Mare matto di Renato Castellani (1963) disponibile su RaiPlay
Il povero Castellani, uno dei nostri autori più misconosciuti e straordinari, era nella fase calante, ma Franco Cristaldi gli offre la possibilità di una coproduzione con la Francia, mettendogli a disposizione la strana coppia formata dalla Lollo e Jean-Paul Belmondo. Lui è un marinaio tenebroso e simpatico detto “il Livornese”, lei ha una pensioncina e un peschereccio: diventano amanti e fanno affari. Un film davvero strano: un po’ commedia e un po’ mélo, il ricordo del neorealismo che fu e la confezione dello spettacolo d’autore che verrà. Non piacque quasi a nessuno: si sbagliavano quasi tutti.

La morte ha fatto l’uovo di Giulio Questi (1968) disponibile su Chili
Una ricca imprenditrice di pollame che mantiene il marito inetto e intellettuale. La più assurda, folle, incredibile interpretazione della Lollo: era cosciente? Chissà. Clamoroso e bizzarro giallo dai cromatismi pop sul capitalismo cannibale e sul consumismo selvaggio, espressione totale del sodalizio tra l’autore e il mitologico montatore Franco Arcalli, apologo surreale e polemico che legge la realtà in senso deformante. Incredibile vedere quella diva così attenta alla propria immagine idealizzata in un film del genere, straniante ed eversivo. D’altronde non è stata un’attrice imprevedibile e (diciamolo pure) tutta da riscoprire?

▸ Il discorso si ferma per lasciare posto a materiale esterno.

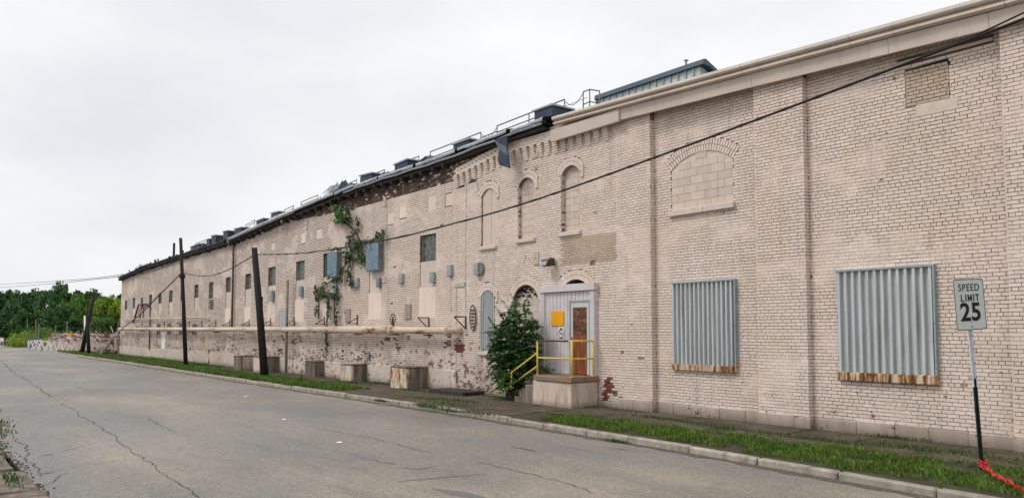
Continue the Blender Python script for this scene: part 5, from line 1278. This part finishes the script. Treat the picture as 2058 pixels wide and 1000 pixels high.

Le avventure di Pinocchio di Luigi Comencini (1972) disponibile su RaiPlay
In quello che probabilmente il miglior sceneggiato televisivo di sempre, la Lollo ormai in disarmo cinematografico (ma nello stesso anno partecipa a due assurdità: la commedia western E continuavano a fregarsi il milione di dollari e addirittura una collaborazione con Jerzy Skolimowski, Un ospite gradito… per mia moglie) ritrova il Comencini dei Pane e amore (e, nel ruolo del giudice, c’è anche De Sica) e dà vita a a una Fata turchina del tutto personale. Una caratterizzazione generalmente non troppo amata, invece sorprendente per l’equilibrio tra severità algida, evocazione camp, malinconia fantasmatica, insolita maternità. Notevole la lettura data dagli sceneggiatori Comencini e Suso Cecchi D’Amico: la Fata è la moglie morta di Geppetto (si vede un ritratto nella sua casetta) e Pinocchio è il figlio creato dal padre che ritrova la madre mai conosciuta (Guillermo del Toro scansati).